The fourth root function involves finding the value that, when raised to the power of four, gives the original number. In mathematical terms, the fourth root of a number \( x \) is represented as \( \sqrt[4]{x} \). This function has a specific pattern on its graph, starting from the origin \((0,0)\) and moving upwards to the right.
This behavior occurs because the output of the function is only defined for non-negative values of \( x \) (i.e., \( x \geq 0 \)).
The graph for this function lies in the first quadrant, as it mirrors the function's domain.

• The curve is gently increasing, indicating that the rise in y-values is relatively moderate.
• As x-values increase, the rate of change in y-values slightly diminishes.

Understanding this base graph is crucial as it sets the stage for recognizing and executing transformations.

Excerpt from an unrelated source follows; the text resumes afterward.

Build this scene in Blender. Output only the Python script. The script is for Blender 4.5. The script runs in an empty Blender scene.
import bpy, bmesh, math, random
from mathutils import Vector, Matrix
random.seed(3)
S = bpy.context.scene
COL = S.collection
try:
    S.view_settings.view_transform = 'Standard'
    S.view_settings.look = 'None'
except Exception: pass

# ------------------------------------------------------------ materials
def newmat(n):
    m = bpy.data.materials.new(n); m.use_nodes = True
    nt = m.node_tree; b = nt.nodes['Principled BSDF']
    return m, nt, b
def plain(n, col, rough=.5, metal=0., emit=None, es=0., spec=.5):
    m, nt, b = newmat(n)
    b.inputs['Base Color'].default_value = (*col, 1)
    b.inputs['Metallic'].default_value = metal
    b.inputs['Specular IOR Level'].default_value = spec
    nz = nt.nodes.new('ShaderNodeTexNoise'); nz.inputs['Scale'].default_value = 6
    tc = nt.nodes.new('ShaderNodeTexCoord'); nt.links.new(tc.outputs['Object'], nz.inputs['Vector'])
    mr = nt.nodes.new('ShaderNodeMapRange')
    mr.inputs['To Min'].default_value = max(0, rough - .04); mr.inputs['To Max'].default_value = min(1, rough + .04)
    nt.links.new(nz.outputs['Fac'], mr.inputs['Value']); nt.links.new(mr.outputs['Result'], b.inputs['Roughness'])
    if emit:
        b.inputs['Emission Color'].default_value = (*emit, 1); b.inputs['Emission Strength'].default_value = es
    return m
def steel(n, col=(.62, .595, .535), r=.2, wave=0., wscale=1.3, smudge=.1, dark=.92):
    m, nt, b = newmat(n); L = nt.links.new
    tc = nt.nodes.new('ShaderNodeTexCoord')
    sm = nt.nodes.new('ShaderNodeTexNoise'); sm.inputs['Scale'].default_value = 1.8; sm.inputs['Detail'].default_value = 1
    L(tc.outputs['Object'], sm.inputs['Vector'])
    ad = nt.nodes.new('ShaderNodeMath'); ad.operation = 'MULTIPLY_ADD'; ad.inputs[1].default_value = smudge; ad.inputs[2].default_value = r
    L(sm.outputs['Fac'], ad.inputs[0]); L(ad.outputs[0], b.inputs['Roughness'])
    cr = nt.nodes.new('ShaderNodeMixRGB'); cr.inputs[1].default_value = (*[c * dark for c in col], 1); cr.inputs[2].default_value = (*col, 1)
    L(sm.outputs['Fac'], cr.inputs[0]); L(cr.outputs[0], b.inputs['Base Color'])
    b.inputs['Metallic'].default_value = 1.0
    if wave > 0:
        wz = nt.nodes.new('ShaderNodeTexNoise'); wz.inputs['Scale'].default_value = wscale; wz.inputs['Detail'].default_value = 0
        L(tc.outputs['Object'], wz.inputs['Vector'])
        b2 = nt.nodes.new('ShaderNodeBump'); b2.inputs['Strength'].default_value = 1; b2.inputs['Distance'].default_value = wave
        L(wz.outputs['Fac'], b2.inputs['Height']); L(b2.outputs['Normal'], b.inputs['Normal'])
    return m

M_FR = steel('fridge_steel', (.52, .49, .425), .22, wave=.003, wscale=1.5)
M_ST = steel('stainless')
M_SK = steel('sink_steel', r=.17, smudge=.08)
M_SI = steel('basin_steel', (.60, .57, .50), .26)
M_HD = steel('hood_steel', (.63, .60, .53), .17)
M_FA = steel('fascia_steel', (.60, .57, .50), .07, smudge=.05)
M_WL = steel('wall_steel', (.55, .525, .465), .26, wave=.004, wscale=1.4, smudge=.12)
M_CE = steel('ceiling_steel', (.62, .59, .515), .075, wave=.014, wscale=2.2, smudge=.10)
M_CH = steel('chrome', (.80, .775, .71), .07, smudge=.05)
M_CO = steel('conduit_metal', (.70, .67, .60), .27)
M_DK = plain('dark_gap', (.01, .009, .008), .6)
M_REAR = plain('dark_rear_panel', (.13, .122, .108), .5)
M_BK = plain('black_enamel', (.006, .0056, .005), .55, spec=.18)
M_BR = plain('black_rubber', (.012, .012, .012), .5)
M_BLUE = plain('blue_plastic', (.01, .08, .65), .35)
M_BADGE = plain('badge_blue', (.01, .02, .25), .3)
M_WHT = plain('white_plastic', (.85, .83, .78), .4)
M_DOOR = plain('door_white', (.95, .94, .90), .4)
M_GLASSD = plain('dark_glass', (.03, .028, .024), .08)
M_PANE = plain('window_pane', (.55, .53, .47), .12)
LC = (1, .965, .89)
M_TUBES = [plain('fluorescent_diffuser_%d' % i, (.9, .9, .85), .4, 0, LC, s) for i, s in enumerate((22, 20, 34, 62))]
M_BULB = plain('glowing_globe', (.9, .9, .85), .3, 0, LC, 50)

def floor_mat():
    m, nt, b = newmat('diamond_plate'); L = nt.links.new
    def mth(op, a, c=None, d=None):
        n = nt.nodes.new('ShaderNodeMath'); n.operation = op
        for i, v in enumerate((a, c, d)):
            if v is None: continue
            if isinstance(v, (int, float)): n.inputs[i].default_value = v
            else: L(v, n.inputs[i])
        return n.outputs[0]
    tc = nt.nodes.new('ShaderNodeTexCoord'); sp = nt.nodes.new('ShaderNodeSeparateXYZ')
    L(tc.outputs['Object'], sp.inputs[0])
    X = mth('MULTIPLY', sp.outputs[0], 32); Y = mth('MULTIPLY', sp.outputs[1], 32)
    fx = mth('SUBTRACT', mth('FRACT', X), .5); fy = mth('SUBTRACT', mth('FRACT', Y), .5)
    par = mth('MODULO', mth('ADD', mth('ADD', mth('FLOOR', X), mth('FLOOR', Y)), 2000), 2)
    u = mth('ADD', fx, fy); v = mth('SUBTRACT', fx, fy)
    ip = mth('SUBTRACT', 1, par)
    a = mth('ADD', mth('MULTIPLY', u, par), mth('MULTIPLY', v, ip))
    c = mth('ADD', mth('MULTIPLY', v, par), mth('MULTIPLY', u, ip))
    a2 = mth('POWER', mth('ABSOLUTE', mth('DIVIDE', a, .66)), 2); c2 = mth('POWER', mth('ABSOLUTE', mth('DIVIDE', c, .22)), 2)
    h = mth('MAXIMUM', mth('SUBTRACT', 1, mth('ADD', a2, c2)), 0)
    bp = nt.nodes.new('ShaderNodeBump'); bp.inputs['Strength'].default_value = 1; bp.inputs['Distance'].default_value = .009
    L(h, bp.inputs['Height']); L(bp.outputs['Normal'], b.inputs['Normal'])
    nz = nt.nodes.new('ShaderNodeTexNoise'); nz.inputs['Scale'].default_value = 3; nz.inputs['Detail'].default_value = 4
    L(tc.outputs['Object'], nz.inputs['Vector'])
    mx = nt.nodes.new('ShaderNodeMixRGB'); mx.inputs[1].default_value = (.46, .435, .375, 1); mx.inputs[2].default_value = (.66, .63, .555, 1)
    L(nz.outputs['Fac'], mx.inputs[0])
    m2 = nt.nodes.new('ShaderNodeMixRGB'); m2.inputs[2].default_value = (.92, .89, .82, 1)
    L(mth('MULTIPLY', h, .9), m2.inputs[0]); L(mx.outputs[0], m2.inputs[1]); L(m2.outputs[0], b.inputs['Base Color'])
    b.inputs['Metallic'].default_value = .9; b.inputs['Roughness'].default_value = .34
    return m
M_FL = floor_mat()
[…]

A horizontal shift occurs when a graph is moved left or right along the x-axis. For the fourth root function, this means modifying the function with a term inside the root, such as \(y = \sqrt[4]{x + 5}\).
This specific modification results in a shift to the left by 5 units.

• The term \(+5\) indicates that every point on the original graph \( y = \sqrt[4]{x} \) moves to the left by 5 units.
• This shift does not affect the shape of the graph, only its position on the x-axis.

If marked by a negative on the inside, such as \(-5\), the graph would instead shift to the right.

A vertical stretch involves multiplying the entire function by a constant greater than one. This stretch makes the graph taller. For \( y = 2 \sqrt[4]{x+5} \), the factor 2 applies a vertical stretch to the function.

• The distances between points on the graph and the x-axis double, which means for every x-value, the output y-value is twice as large compared to the original function without the stretch.
• This transformation changes the steepness of the graph but retains its directional flow and symmetry.

The impact of a vertical stretch is easily observed in the elongation along the y-axis, increasing the vertical distance between y-values for a given x.

Vertical translation consists of shifting the graph up or down along the y-axis. In the function \( y = 4 + 2 \sqrt[4]{x+5} \), the graph is shifted upward by 4 units.

• The \(+4\) alters the starting point for the transformed graph, moving each point on the previous graph \(y = 2\sqrt[4]{x+5}\) 4 units higher.
• This change uniformly translates the entire graph, maintaining its shape and horizontal position while lifting it along the y-axis.

By integrating both a vertical stretch and translation, the resulting function portrays different heights and placements compared to the initial fourth root curve, demonstrating how both position and scale are modified in function transformations.